学术文献库

Two coherent radio emission mechanisms operate in stellar coronae: plasma emission and cyclotron emission. They directly probe the electron density and magnetic field strength respectively. Most stellar radio detections have been made at cm-wavelengths where it is often not possible to uniquely identify the emission mechanism, hindering the utility of radio observations in probing coronal conditions. In anticipation of stellar observations from a suite of sensitive low-frequency ($ν\sim 10^2\,{\rm MHz}$) radio telescopes, here I apply the general theory of coherent emission in non-relativistic plasma to the low-frequency case. I consider the recently reported low-frequency emission from dMe flare stars AD Leo and UV Ceti and the quiescent star GJ 1151 as test cases.
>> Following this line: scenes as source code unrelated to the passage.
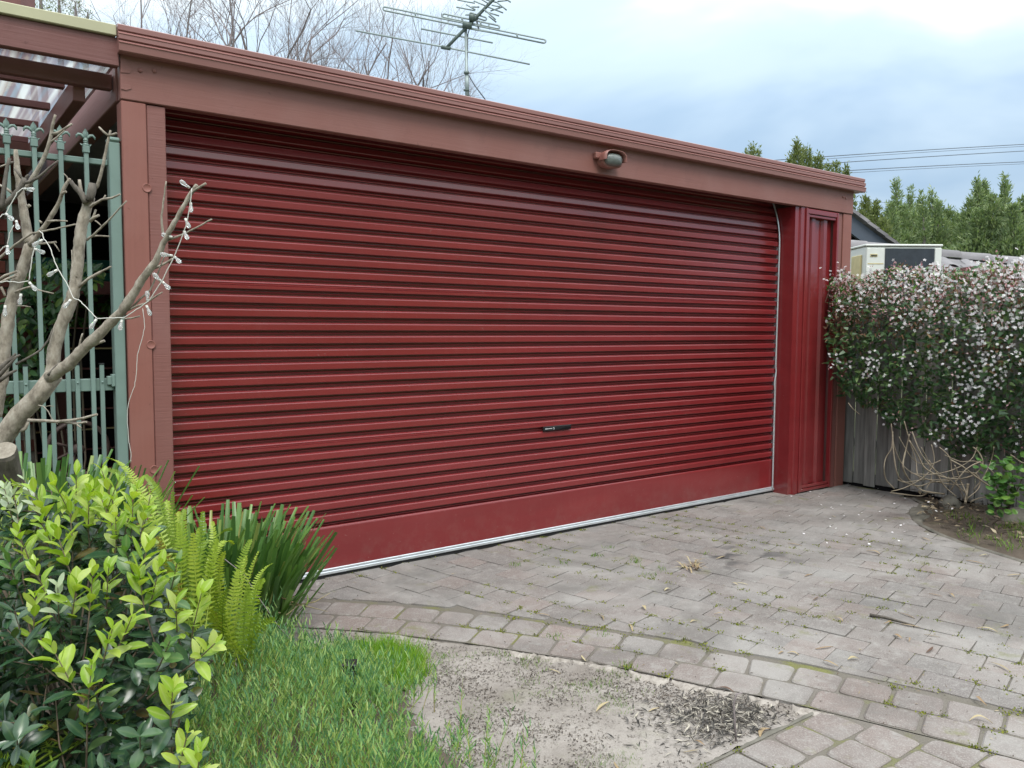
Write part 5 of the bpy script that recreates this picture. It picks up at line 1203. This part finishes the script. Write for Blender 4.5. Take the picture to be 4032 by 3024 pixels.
P = [at(u, v, rng.uniform(5.35, 5.6)) for u, v in zip(U, Vv)]; mw = MB().add(RV, RF).mesh('leaf', MAT['weed'])
for p in P:
    d_ = (cview()*.7-FWD*.7+Vector((0, 0, -.1))).normalized(); s_ = rng.uniform(.034, .056); o = bpy.data.objects.new('leaf', mw); put(o, wp, frame(p, d_, Vector((0, 0, 1))-FWD*.5+cview()*.3, s_, s_, s_))
b = MB()
for k in range(9): b.tube([g4(3985, 2010)+cview()*.03, at(rng.uniform(985, 1025), rng.uniform(470, 490), 5.5)], .004, 4, False)
b.build('stem', MAT['stem'], wp)

# ================================================================== LITTER
def litter(name, gen, n, mat, lens, wid, label, cat='leaf litter', flat=.25):
    P = []
    while len(P) < n:
        c = gen()
        if c is not None: P.append(c)
    P = np.array(P); dd = unit(n); dd[:, 2] *= flat; up_ = np.array([0, 0, 1.])+unit(n)*.4
    L_ = nrg.uniform(*lens, n); return stuff(name, DV, DF, np_frames(P, dd, up_, L_*wid, L_, L_), mat, label=label, cat=cat)
def gen_sand():
    u, v = rng.uniform(300, 800), rng.uniform(620, 772); c = ground(u, v)
    if side(BORDER, c.x, c.y) > -.02 or c.y < -2.32: return None
    dn = mnoise.noise(Vector((c.x*2.6, c.y*2.6, 1)))+.6*mnoise.noise(Vector((c.x*8, c.y*8, 4)))
    if rng.random() > .42+1.5*dn: return None
    return (c.x, c.y, sand_h(c.x, c.y)+.003)
litter('leaf_litter', gen_sand, 15000, MAT['soilcrumb'], (.004, .013), .42, 'fine dark leaf crumbs strewn over the sandy soil')
pile = g4(2016+905*.9114, 1512+1455*.9114)
def gen_pile():
    a = rng.gauss(0, .17), rng.gauss(0, .085); c = Vector((pile.x+.02+a[0]*.75-a[1]*.2, pile.y+.02+a[1]*1.25, 0))
    if side(BORDER, c.x, c.y) > -.05 or c.y < -2.315: return None
    h = .022*math.exp(-((a[0]/.2)**2+(a[1]/.1)**2)); return (c.x, c.y, sand_h(c.x, c.y)+.004+h*rng.random())
litter('debris_pile', gen_pile, 1700, MAT['char'], (.008, .046), .17, 'heap of dark twigs, bark and dead leaves in the soil corner', 'debris', .45)
def gen_bed():
    u, v = rng.uniform(880, 1040), rng.uniform(478, 545); c = ground(u, v)
    if side(RIGHT, c.x, c.y) > -.05: return None
    if v > 515 and rng.random() < .6: return None
    return (c.x, c.y, .03+rng.random()*.03)
litter('bed_litter', gen_bed, 900, MAT['litter'], (.02, .07), .4, 'brown fallen leaves under the jasmine along the fence')
def gen_pet():
    u, v = rng.uniform(790, 960), rng.uniform(484, 560); c = ground(u, v)
    if rng.random() > math.exp(-(v-484)/28): return None
    return (c.x, c.y, .006 if side(RIGHT, c.x, c.y) > 0 else .05)
litter('fallen_petals', gen_pet, 90, MAT['petal'], (.012, .026), .8, 'white fallen jasmine petals on the paving by the fence', 'petals')
def gen_pav():
    u, v = rng.uniform(330, 1030), rng.uniform(500, 770); c = ground(u, v)
    if side(BORDER, c.x, c.y) < 0 or side(RIGHT, c.x, c.y) < 0 or c.y > .1: return None
    return (c.x, c.y, .004)
litter('paving_crumbs', gen_pav, 420, MAT['litter'], (.006, .022), .25, 'scattered brown leaf crumbs and seed husks on the paving')
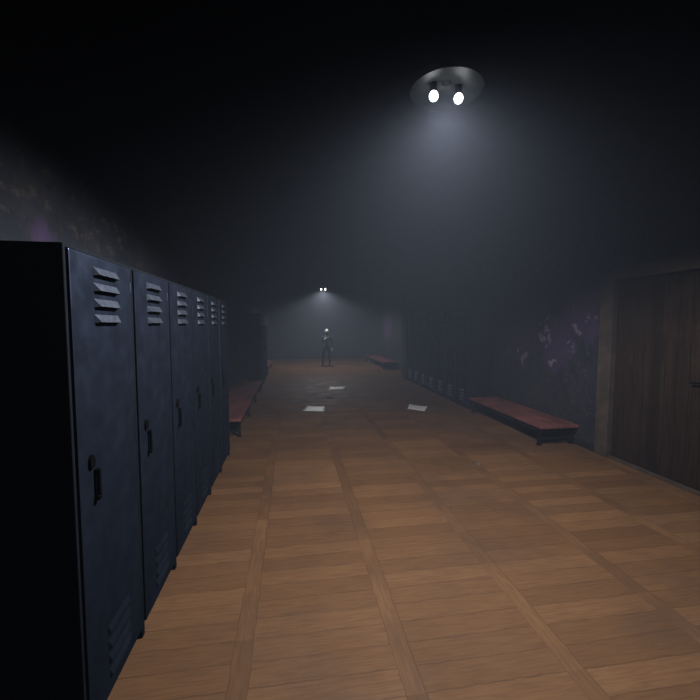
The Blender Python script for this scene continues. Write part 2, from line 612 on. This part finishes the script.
paper('paper_sheet', 'white paper sheet lying left of centre, nearest the long left bench', [(0.19, 7.54), (0.61, 7.44), (0.66, 7.84), (0.29, 7.98)], M['paper'], 0.012, 'paper', 'loose papers on the floor', 1)
paper('paper_sheet', 'white paper sheet farthest down the corridor floor, towards the standing figure', [(0.92, 9.98), (1.36, 9.96), (1.46, 10.34), (1.01, 10.40)], M['paper'], 0.010, 'paper', 'loose papers on the floor', 2)
paper('paper_sheet', 'white paper sheet lying near the right lockers, corner lifted', [(2.31, 7.42), (2.58, 7.16), (2.76, 7.50), (2.48, 7.84)], M['paper'], 0.02, 'paper', 'loose papers on the floor', 3)
paper('paper_scrap', 'small blackened scrap between the two white sheets on the floor', [(0.77, 8.68), (0.90, 8.70), (0.95, 8.88), (0.82, 8.90)], M['dark_paper'], 0.01, 'scrap', None, 4)
paper('paper_scrap', 'tiny pale scrap on the parquet in front of the near red bench', [(2.215, 4.28), (2.25, 4.27), (2.26, 4.305), (2.225, 4.31)], M['steel'], 0.008, 'scrap', None, 5)

# ------------------------------------------------------------------ ceiling lamps
def make_lamp(label, x, y, power, zb):
    t = thing('ceiling_lamp', label, 'lamp', (x, y, ZC), 0, 'twin bulb ceiling lamps')
    h = zb - ZC
    bm = bmesh.new()
    lathe(bm, [(0.0, 0.0), (0.07, 0.0), (0.07, -0.018), (0.02, -0.03), (0.02, h + 0.09), (0.0, h + 0.09)], 24)
    obj('stem', bm, M['shade'], t, False)
    bm = bmesh.new()
    lathe(bm, [(0.03, h + 0.095), (0.12, h + 0.085), (0.235, h + 0.045), (0.24, h + 0.038), (0.23, h + 0.040), (0.115, h + 0.075), (0.03, h + 0.085), (0.03, h + 0.095)], 36)
    obj('lamp_shade', bm, M['shade'], t, True)
    for s in (-1, 1):
        bm = bmesh.new()
        tube(bm, (s * 0.085, 0, h + 0.085), (s * 0.085, 0, h + 0.03), 0.022, 16)
        k = obj('socket', bm, M['black'], t)
        bm = bmesh.new()
        ball(bm, (s * 0.085, 0, h), 0.028, (1, 1, 1.15))
        obj('bulb', bm, M['bulb'], k, True)
    ld = bpy.data.lights.new('lamp_light', 'SPOT')
    ld.energy = power
    ld.color = LAMP_COLOR
    ld.spot_size = SPOT_SIZE
    ld.spot_blend = SPOT_BLEND
    ld.shadow_soft_size = 0.16
    lo = bpy.data.objects.new('lamp_light', ld)
    COL.objects.link(lo)
    lo.parent = t
    lo.location = (0, 0, h - 0.05)
    return t


make_lamp('twin bulb ceiling lamp glowing overhead close to the camera', 1.0, 2.45, LAMP_POWER['near'], 3.17)
make_lamp('far twin bulb ceiling lamp, two bright points above the standing figure', 1.235, 15.25, LAMP_POWER['far'], 3.11)

# ------------------------------------------------------------------ the figure under the far lamp
def skin_mesh(pts, edges, root, levels=1):
    me = bpy.data.meshes.new('skeleton')
    me.from_pydata([p[:3] for p in pts], edges, [])
    o = bpy.data.objects.new('skeleton', me)
    COL.objects.link(o)
    o.modifiers.new('s', 'SKIN')
    for i, p in enumerate(pts):
        sv = me.skin_vertices[0].data[i]
        r = p[3]
        sv.radius = r if isinstance(r, tuple) else (r, r)
        sv.use_root = (i == root)
    ss = o.modifiers.new('u', 'SUBSURF')
    ss.levels = ss.render_levels = levels
    dg = bpy.context.evaluated_depsgraph_get()
    dg.update()
    ev = bpy.data.meshes.new_from_object(o.evaluated_get(dg))
    bpy.data.objects.remove(o)
    bpy.data.meshes.remove(me)
    return ev


def make_figure(x, y, label):
    t = thing('person', label, 'person', (x, y, 0), 0)
    P, E = [], []

    def v(px, py, pz, r, link=None):
        P.append((px, py, pz, r))
        if link is not None:
            E.append((link, len(P) - 1))
        return len(P) - 1

    pel = v(-0.02, 0.0, 0.80, (0.115, 0.085))
    wai = v(-0.01, 0.0, 0.93, (0.092, 0.072), pel)
    che = v(0.0, 0.0, 1.08, (0.118, 0.085), wai)
    upp = v(0.0, 0.005, 1.20, (0.100, 0.065), che)
    nek = v(0.0, -0.005, 1.28, 0.040, upp)
    hed = v(0.0, -0.012, 1.36, 0.043, nek)
    # legs: the right one (left in view) steps out
    for s, fx, ky in ((-1, -0.175, -0.01), (1, 0.125, -0.02)):
        hip = v(-0.02 + s * 0.075, 0.0, 0.76, 0.078, pel)
        th = v(-0.02 + s * 0.09 + (fx + 0.02) * 0.15, -0.005, 0.62, 0.066, hip)
        kn = v((fx) * 0.75 + s * 0.01, ky, 0.43, 0.047, th)
        ca = v((fx) * 0.88, 0.012, 0.30, 0.045, kn)
        an = v(fx, 0.02, 0.075, 0.031, ca)
    # arms
    sh = v(-0.155, 0.005, 1.215, 0.050, upp)
    el = v(-0.235, -0.01, 0.99, 0.036, sh)
    fm = v(-0.19, -0.105, 1.06, 0.033, el)
    wr = v(-0.125, -0.165, 1.12, 0.023, fm)
    pa = v(-0.095, -0.168, 1.142, (0.030, 0.018), wr)
    ra = v(-0.062, -0.160, 1.158, (0.028, 0.015), pa)
    s2 = v(0.155, 0.005, 1.215, 0.050, upp)
    e2 = v(0.205, 0.02, 0.98, 0.037, s2)
    f2 = v(0.215, 0.0, 0.86, 0.033, e2)
    w2 = v(0.215, -0.025, 0.755, 0.023, f2)
    p2 = v(0.214, -0.032, 0.715, (0.018, 0.030), w2)
    r2 = v(0.212, -0.038, 0.685, (0.015, 0.028), p2)
    meshes = [skin_mesh(P, E, pel, 2)]

    # fingers, each its own chain rooted inside its palm
    def finger(a, b, c, d, r=0.0085):
        meshes.append(skin_mesh([(*a, r * 1.1), (*b, r), (*c, r * 0.92), (*d, r * 0.75)], [(0, 1), (1, 2), (2, 3)], 0, 1))
    for q, (o_, ln) in enumerate(((0.024, 0.062), (0.008, 0.070), (-0.008, 0.066), (-0.023, 0.052))):
        # hand laid on the chest: fingers point inwards, spread along z
        bx, bz = -0.066, 1.158 + o_
        finger((bx, -0.160, bz), (bx + ln * 0.4, -0.153, bz + 0.012), (bx + ln * 0.75, -0.142, bz + 0.016), (bx + ln, -0.126, bz + 0.015))
        # hanging hand: fingers point down, spread along y
        by = -0.038 + o_
        finger((0.212, by, 0.688), (0.209, by - 0.003, 0.688 - ln * 0.4), (0.201, by - 0.004, 0.688 - ln * 0.75), (0.189, by - 0.003, 0.688 - ln))
    finger((-0.105, -0.168, 1.150), (-0.095, -0.172, 1.180), (-0.078, -0.168, 1.200), (-0.064, -0.160, 1.212), 0.010)
    finger((0.213, -0.050, 0.725), (0.207, -0.070, 0.700), (0.200, -0.078, 0.680), (0.194, -0.080, 0.662), 0.010)

    bm = bmesh.new()
    for me in meshes:
        bm.from_mesh(me)
        bpy.data.meshes.remove(me)
    # head: skull, jaw, nose, brow, ears
    ball(bm, (0, 0.008, 1.452), 0.088, (0.84, 1.04, 1.0), 28, 20)
    ball(bm, (0, -0.022, 1.392), 0.058, (0.86, 0.95, 1.0), 24, 16)
    ball(bm, (0, -0.050, 1.358), 0.024, (1, 0.9, 0.8))
    tube(bm, (0, -0.078, 1.452), (0, -0.092, 1.410), 0.009, 10, 0.014)
    ball(bm, (0, -0.092, 1.410), 0.013, (1.1, 0.9, 0.8))
    box(bm, (-0.045, -0.083, 1.457), (0.045, -0.05, 1.472), 0.006)
    for s in (-1, 1):
        ball(bm, (s * 0.076, 0.012, 1.428), 0.026, (0.35, 0.7, 1.15))
        ball(bm, (s * 0.040, -0.055, 1.415), 0.022, (1, 0.8, 0.8))
    me = bpy.data.meshes.new('figure')
    bm.to_mesh(me)
    bm.free()
    o = bpy.data.objects.new('tmp', me)
    COL.objects.link(o)
    rm = o.modifiers.new('r', 'REMESH')
    rm.mode = 'VOXEL'
    rm.voxel_size = 0.0055
    sm = o.modifiers.new('s', 'SMOOTH')
    sm.factor = 0.5
    sm.iterations = 3
    dg = bpy.context.evaluated_depsgraph_get()
    dg.update()
    ev = bpy.data.meshes.new_from_object(o.evaluated_get(dg))
    bpy.data.objects.remove(o)
    ev.name = 'body'
    ev.materials.clear()
    ev.materials.append(M['skin'])
    ev.materials.append(M['cloth'])
    ev.materials.append(M['lip'])
    for p in ev.polygons:
        c = p.center
        p.use_smooth = True
        skin = c.z > 1.272
        if (c - Vector((-0.075, -0.16, 1.16))).length < 0.075 and c.y < -0.108 and c.x > -0.125:
            skin = True
        if c.x > 0.15 and c.z < 0.752:
            skin = True
        if skin and abs(c.x) < 0.022 and c.y < -0.06 and 1.380 < c.z < 1.389:
            p.material_index = 2
        else:
            p.material_index = 0 if skin else 1
    body = bpy.data.objects.new('body', ev)
    COL.objects.link(body)
    body.parent = t
    for s in (-1, 1):
        bm = bmesh.new()
        ball(bm, (s * 0.030, -0.071, 1.442), 0.0125, (1.15, 0.8, 0.75))
        obj('eye', bm, M['eye'], t, True)
    for fx, tw in ((-0.175, -0.30), (0.125, 0.75)):
        bm = bmesh.new()
        m = Matrix.Translation((fx, 0.02, 0)) @ Matrix.Rotation(tw, 4, 'Z')
        prof = [(-0.175, 0.020, 0.022), (-0.150, 0.036, 0.040), (-0.10, 0.043, 0.052), (-0.05, 0.038, 0.075), (-0.015, 0.036, 0.105), (0.02, 0.036, 0.108), (0.045, 0.032, 0.070), (0.058, 0.022, 0.040)]
        rings = []
        for (yy, hw, hh) in prof:
            rings.append([bm.verts.new(m @ Vector((hw * a, yy, hh * b))) for a, b in ((-0.9, 0), (-1, 0.35), (-0.75, 0.8), (0, 1), (0.75, 0.8), (1, 0.35), (0.9, 0))])
        for a, b in zip(rings, rings[1:]):
            for i in range(7):
                bm.faces.new((a[i], a[(i + 1) % 7], b[(i + 1) % 7], b[i]))
        bm.faces.new(rings[0])
        bm.faces.new(rings[-1][::-1])
        obj('shoe', bm, M['shoe'], t, True)
    return t


make_figure(1.40, 15.58, 'thin person in dark clothes with bare pale head, standing under the far lamp')
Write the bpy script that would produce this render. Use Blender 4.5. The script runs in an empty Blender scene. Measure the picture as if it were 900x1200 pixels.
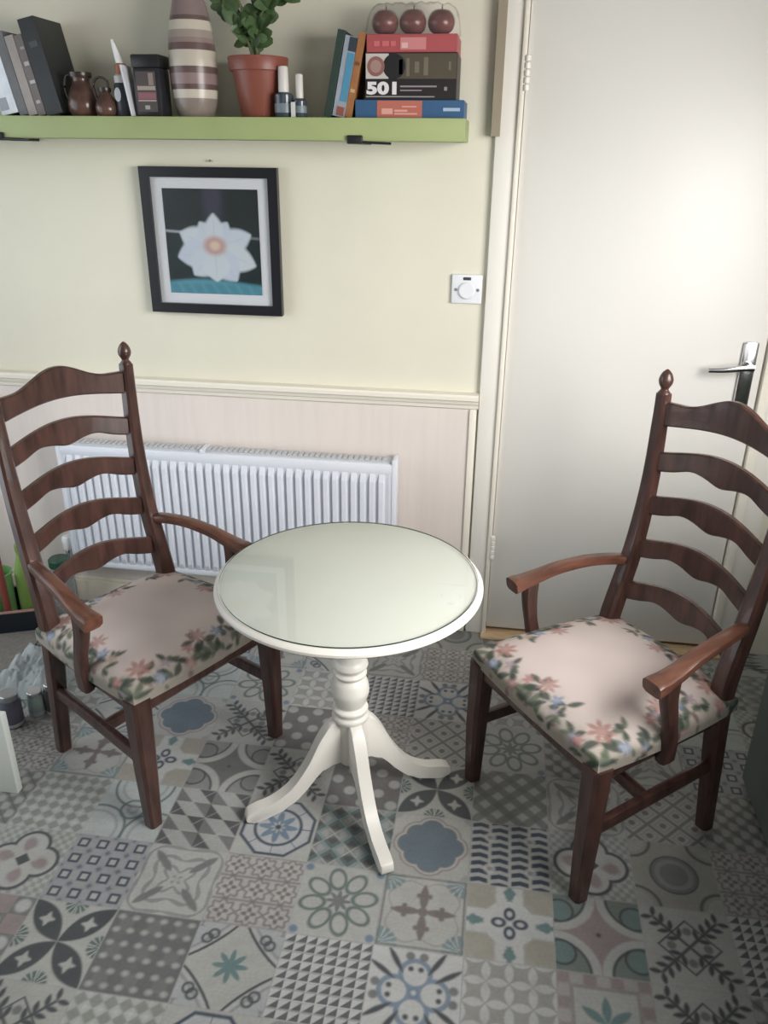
import bpy, bmesh, math, random
import numpy as np
from mathutils import Vector, Matrix, noise
random.seed(7); rng = np.random.default_rng(7)
C = bpy.context.scene.collection
PI = math.pi
R = math.radians

# ------------------------------------------------------------------ materials
def mat(name, col, rough=.5, metal=0., spec=.5, var=0., vscale=12., stretch=None, bump=0., bscale=60., trans=0., alpha=1., coat=0., ior=1.45):
    m = bpy.data.materials.new(name); m.use_nodes = True
    nt = m.node_tree; b = nt.nodes['Principled BSDF']
    b.inputs['Base Color'].default_value = (*col, 1)
    b.inputs['Roughness'].default_value = rough
    b.inputs['Metallic'].default_value = metal
    b.inputs['Specular IOR Level'].default_value = spec
    b.inputs['Transmission Weight'].default_value = trans
    b.inputs['Alpha'].default_value = alpha
    b.inputs['Coat Weight'].default_value = coat
    b.inputs['IOR'].default_value = ior
    tc = nt.nodes.new('ShaderNodeTexCoord')
    mp = nt.nodes.new('ShaderNodeMapping')
    nt.links.new(tc.outputs['Object'], mp.inputs['Vector'])
    if stretch: mp.inputs['Scale'].default_value = stretch
    if var > 0:
        n = nt.nodes.new('ShaderNodeTexNoise'); n.inputs['Scale'].default_value = vscale; n.inputs['Detail'].default_value = 5
        nt.links.new(mp.outputs['Vector'], n.inputs['Vector'])
        r = nt.nodes.new('ShaderNodeValToRGB')
        r.color_ramp.elements[0].position = .3; r.color_ramp.elements[1].position = .7
        r.color_ramp.elements[0].color = (*[max(0, c * (1 - var)) for c in col], 1)
        r.color_ramp.elements[1].color = (*[min(1, c * (1 + var)) for c in col], 1)
        nt.links.new(n.outputs['Fac'], r.inputs['Fac'])
        nt.links.new(r.outputs['Color'], b.inputs['Base Color'])
    if bump > 0:
        n2 = nt.nodes.new('ShaderNodeTexNoise'); n2.inputs['Scale'].default_value = bscale; n2.inputs['Detail'].default_value = 3
        nt.links.new(mp.outputs['Vector'], n2.inputs['Vector'])
        bp = nt.nodes.new('ShaderNodeBump'); bp.inputs['Strength'].default_value = bump; bp.inputs['Distance'].default_value = .004
        nt.links.new(n2.outputs['Fac'], bp.inputs['Height']); nt.links.new(bp.outputs['Normal'], b.inputs['Normal'])
    return m

def attr_mat(name, rough=.5, spec=.5, bump=0., bscale=300.):
    m = mat(name, (.5, .5, .5), rough, spec=spec, bump=bump, bscale=bscale)
    nt = m.node_tree; a = nt.nodes.new('ShaderNodeVertexColor'); a.layer_name = 'Col'
    nt.links.new(a.outputs['Color'], nt.nodes['Principled BSDF'].inputs['Base Color'])
    return m

M = {}
M['cream'] = mat('cream_paint', (.69, .66, .545), .55, var=.03, vscale=3, bump=.05, bscale=40)
M['panel'] = mat('pale_pink_board', (.73, .655, .605), .5, var=.03, vscale=6, stretch=(8, 8, .6))
M['trim'] = mat('cream_gloss', (.78, .735, .64), .55)
M['door'] = mat('door_paint', (.70, .68, .64), .40, var=.015, vscale=2)
M['arch'] = mat('frame_paint', (.76, .73, .67), .35)
M['shade_strip'] = mat('shade_strip_brown', (.30, .255, .185), .6)
M['skirt'] = mat('skirting_paint', (.72, .66, .56), .4)
M['oak'] = mat('threshold_oak', (.62, .44, .26), .5, var=.2, vscale=20, stretch=(1, 12, 12))
M['dark'] = mat('dark_gap', (.02, .018, .016), .8)
M['ceil'] = mat('ceiling_white', (.6, .59, .57), .8)
M['room'] = mat('side_wall_paint', (.36, .35, .31), .7)
M['rad'] = mat('radiator_enamel', (.70, .72, .78), .3)
M['radgrille'] = mat('radiator_grille', (.50, .51, .53), .45)
M['wood'] = mat('chair_wood', (.062, .028, .022), .34, var=.45, vscale=7, stretch=(6, 6, 1.2), bump=.05, bscale=40, coat=.25)
M['woodarm'] = mat('lit_arm_wood', (.115, .046, .029), .36, var=.4, vscale=8, stretch=(6, 1.2, 6), coat=.2)  # chair wood made lighter and redder, light on the arms put into colour
M['table'] = mat('table_paint', (.72, .69, .635), .35, var=.02, vscale=5)
M['glass'] = mat('table_glass', (.975, .99, .975), .015, trans=1., ior=1.5)
M['shelf'] = mat('shelf_green', (.31, .365, .16), .5, var=.05, vscale=5)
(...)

My main conclusion is that unlike the cm-wave regime, for reasonable turbulence saturation regimes, the emission mechanism in metre-wave observations ($ν\sim 10^2\,{\rm MHz}$) can often be identified based on the observed brightness temperature, emission duration and polarisation fraction. I arrive at the following heuristic: M-dwarf emission that is $\gtrsim \,$hour-long with $\gtrsim 50\%$ circular polarised fraction at brightness temperatures of $\gtrsim 10^{12}\,$K at $\sim 100\,{\rm MHz}$ in canonical M-dwarfs strongly favours a cyclotron maser interpretation.